#### Data:
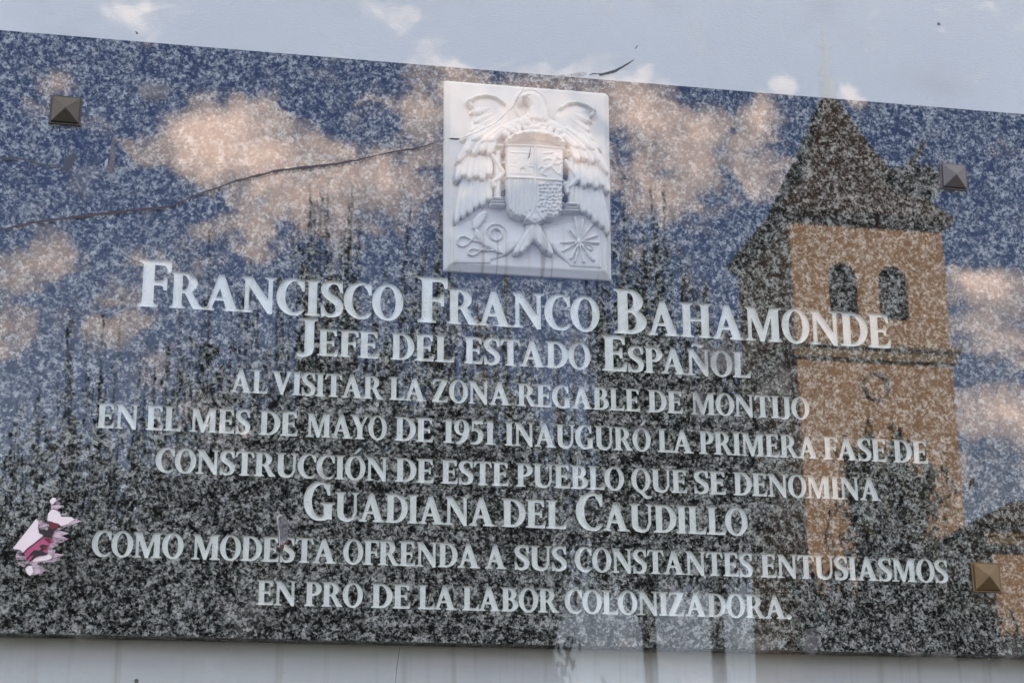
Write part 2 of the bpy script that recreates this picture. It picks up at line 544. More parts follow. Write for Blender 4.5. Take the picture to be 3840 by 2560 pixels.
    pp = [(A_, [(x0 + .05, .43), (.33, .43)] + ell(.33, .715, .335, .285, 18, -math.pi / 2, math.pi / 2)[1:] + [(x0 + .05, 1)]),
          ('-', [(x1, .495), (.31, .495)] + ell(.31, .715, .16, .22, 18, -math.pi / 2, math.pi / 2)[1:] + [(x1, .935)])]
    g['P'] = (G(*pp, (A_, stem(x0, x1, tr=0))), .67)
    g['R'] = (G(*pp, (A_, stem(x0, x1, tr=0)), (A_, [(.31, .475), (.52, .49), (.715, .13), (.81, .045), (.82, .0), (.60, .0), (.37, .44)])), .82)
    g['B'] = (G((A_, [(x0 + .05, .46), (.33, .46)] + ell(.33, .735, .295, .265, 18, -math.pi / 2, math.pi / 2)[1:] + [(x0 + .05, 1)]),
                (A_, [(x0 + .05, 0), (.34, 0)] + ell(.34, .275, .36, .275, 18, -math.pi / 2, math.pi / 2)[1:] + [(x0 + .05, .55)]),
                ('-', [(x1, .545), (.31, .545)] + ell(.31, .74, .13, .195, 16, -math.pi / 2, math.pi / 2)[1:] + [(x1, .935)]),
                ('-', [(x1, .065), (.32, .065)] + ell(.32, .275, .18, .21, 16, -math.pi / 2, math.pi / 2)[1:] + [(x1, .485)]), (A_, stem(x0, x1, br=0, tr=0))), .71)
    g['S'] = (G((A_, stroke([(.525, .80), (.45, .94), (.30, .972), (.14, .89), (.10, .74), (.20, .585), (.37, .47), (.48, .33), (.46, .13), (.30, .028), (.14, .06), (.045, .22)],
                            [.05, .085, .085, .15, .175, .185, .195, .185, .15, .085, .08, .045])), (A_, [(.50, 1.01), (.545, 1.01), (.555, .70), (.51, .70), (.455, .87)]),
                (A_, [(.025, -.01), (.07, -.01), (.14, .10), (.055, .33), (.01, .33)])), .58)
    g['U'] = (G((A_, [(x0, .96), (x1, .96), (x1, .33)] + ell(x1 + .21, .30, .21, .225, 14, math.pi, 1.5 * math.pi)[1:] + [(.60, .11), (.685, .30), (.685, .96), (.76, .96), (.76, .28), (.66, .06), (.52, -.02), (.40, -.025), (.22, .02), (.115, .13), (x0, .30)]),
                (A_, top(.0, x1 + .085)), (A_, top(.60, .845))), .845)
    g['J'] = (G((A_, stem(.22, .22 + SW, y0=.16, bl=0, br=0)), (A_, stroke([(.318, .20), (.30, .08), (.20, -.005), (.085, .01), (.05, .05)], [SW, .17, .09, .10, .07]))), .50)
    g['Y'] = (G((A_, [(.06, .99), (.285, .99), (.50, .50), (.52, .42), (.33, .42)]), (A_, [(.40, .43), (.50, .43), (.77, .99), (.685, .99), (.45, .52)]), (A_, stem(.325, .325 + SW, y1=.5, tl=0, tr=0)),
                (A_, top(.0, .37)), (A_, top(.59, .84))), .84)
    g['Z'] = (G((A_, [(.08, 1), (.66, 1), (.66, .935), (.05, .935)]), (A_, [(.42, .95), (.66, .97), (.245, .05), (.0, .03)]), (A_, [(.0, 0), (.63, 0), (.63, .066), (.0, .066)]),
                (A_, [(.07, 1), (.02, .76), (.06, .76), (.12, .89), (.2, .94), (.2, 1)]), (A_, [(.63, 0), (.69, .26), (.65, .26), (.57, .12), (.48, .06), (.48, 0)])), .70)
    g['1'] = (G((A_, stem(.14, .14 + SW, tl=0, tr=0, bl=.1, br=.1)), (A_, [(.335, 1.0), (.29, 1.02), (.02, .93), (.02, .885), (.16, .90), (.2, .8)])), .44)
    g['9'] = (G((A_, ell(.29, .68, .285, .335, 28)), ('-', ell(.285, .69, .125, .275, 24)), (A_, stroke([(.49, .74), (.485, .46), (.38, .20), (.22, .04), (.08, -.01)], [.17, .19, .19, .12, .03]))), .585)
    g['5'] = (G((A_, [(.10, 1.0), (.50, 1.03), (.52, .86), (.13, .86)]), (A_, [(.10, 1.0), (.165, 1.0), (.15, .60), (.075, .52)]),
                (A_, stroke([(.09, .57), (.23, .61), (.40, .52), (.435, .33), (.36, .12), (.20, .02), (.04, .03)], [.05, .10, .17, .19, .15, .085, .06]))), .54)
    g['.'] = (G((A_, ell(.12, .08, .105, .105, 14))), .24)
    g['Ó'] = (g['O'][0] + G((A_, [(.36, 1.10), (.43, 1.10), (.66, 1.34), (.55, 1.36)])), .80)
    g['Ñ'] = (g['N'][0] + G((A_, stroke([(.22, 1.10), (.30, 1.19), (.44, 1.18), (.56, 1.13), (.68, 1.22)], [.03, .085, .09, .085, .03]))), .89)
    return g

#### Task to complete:
Leave out all pictures, then copy the remaining material exactly.

#### The completed task:
Write part 2 of the bpy script that recreates this picture. It picks up at line 544. More parts follow. Write for Blender 4.5. Take the picture to be 3840 by 2560 pixels.
    pp = [(A_, [(x0 + .05, .43), (.33, .43)] + ell(.33, .715, .335, .285, 18, -math.pi / 2, math.pi / 2)[1:] + [(x0 + .05, 1)]),
          ('-', [(x1, .495), (.31, .495)] + ell(.31, .715, .16, .22, 18, -math.pi / 2, math.pi / 2)[1:] + [(x1, .935)])]
    g['P'] = (G(*pp, (A_, stem(x0, x1, tr=0))), .67)
    g['R'] = (G(*pp, (A_, stem(x0, x1, tr=0)), (A_, [(.31, .475), (.52, .49), (.715, .13), (.81, .045), (.82, .0), (.60, .0), (.37, .44)])), .82)
    g['B'] = (G((A_, [(x0 + .05, .46), (.33, .46)] + ell(.33, .735, .295, .265, 18, -math.pi / 2, math.pi / 2)[1:] + [(x0 + .05, 1)]),
                (A_, [(x0 + .05, 0), (.34, 0)] + ell(.34, .275, .36, .275, 18, -math.pi / 2, math.pi / 2)[1:] + [(x0 + .05, .55)]),
                ('-', [(x1, .545), (.31, .545)] + ell(.31, .74, .13, .195, 16, -math.pi / 2, math.pi / 2)[1:] + [(x1, .935)]),
                ('-', [(x1, .065), (.32, .065)] + ell(.32, .275, .18, .21, 16, -math.pi / 2, math.pi / 2)[1:] + [(x1, .485)]), (A_, stem(x0, x1, br=0, tr=0))), .71)
    g['S'] = (G((A_, stroke([(.525, .80), (.45, .94), (.30, .972), (.14, .89), (.10, .74), (.20, .585), (.37, .47), (.48, .33), (.46, .13), (.30, .028), (.14, .06), (.045, .22)],
                            [.05, .085, .085, .15, .175, .185, .195, .185, .15, .085, .08, .045])), (A_, [(.50, 1.01), (.545, 1.01), (.555, .70), (.51, .70), (.455, .87)]),
                (A_, [(.025, -.01), (.07, -.01), (.14, .10), (.055, .33), (.01, .33)])), .58)
    g['U'] = (G((A_, [(x0, .96), (x1, .96), (x1, .33)] + ell(x1 + .21, .30, .21, .225, 14, math.pi, 1.5 * math.pi)[1:] + [(.60, .11), (.685, .30), (.685, .96), (.76, .96), (.76, .28), (.66, .06), (.52, -.02), (.40, -.025), (.22, .02), (.115, .13), (x0, .30)]),
                (A_, top(.0, x1 + .085)), (A_, top(.60, .845))), .845)
    g['J'] = (G((A_, stem(.22, .22 + SW, y0=.16, bl=0, br=0)), (A_, stroke([(.318, .20), (.30, .08), (.20, -.005), (.085, .01), (.05, .05)], [SW, .17, .09, .10, .07]))), .50)
    g['Y'] = (G((A_, [(.06, .99), (.285, .99), (.50, .50), (.52, .42), (.33, .42)]), (A_, [(.40, .43), (.50, .43), (.77, .99), (.685, .99), (.45, .52)]), (A_, stem(.325, .325 + SW, y1=.5, tl=0, tr=0)),
                (A_, top(.0, .37)), (A_, top(.59, .84))), .84)
    g['Z'] = (G((A_, [(.08, 1), (.66, 1), (.66, .935), (.05, .935)]), (A_, [(.42, .95), (.66, .97), (.245, .05), (.0, .03)]), (A_, [(.0, 0), (.63, 0), (.63, .066), (.0, .066)]),
                (A_, [(.07, 1), (.02, .76), (.06, .76), (.12, .89), (.2, .94), (.2, 1)]), (A_, [(.63, 0), (.69, .26), (.65, .26), (.57, .12), (.48, .06), (.48, 0)])), .70)
    g['1'] = (G((A_, stem(.14, .14 + SW, tl=0, tr=0, bl=.1, br=.1)), (A_, [(.335, 1.0), (.29, 1.02), (.02, .93), (.02, .885), (.16, .90), (.2, .8)])), .44)
    g['9'] = (G((A_, ell(.29, .68, .285, .335, 28)), ('-', ell(.285, .69, .125, .275, 24)), (A_, stroke([(.49, .74), (.485, .46), (.38, .20), (.22, .04), (.08, -.01)], [.17, .19, .19, .12, .03]))), .585)
    g['5'] = (G((A_, [(.10, 1.0), (.50, 1.03), (.52, .86), (.13, .86)]), (A_, [(.10, 1.0), (.165, 1.0), (.15, .60), (.075, .52)]),
                (A_, stroke([(.09, .57), (.23, .61), (.40, .52), (.435, .33), (.36, .12), (.20, .02), (.04, .03)], [.05, .10, .17, .19, .15, .085, .06]))), .54)
    g['.'] = (G((A_, ell(.12, .08, .105, .105, 14))), .24)
    g['Ó'] = (g['O'][0] + G((A_, [(.36, 1.10), (.43, 1.10), (.66, 1.34), (.55, 1.36)])), .80)
    g['Ñ'] = (g['N'][0] + G((A_, stroke([(.22, 1.10), (.30, 1.19), (.44, 1.18), (.56, 1.13), (.68, 1.22)], [.03, .085, .09, .085, .03]))), .89)
    return g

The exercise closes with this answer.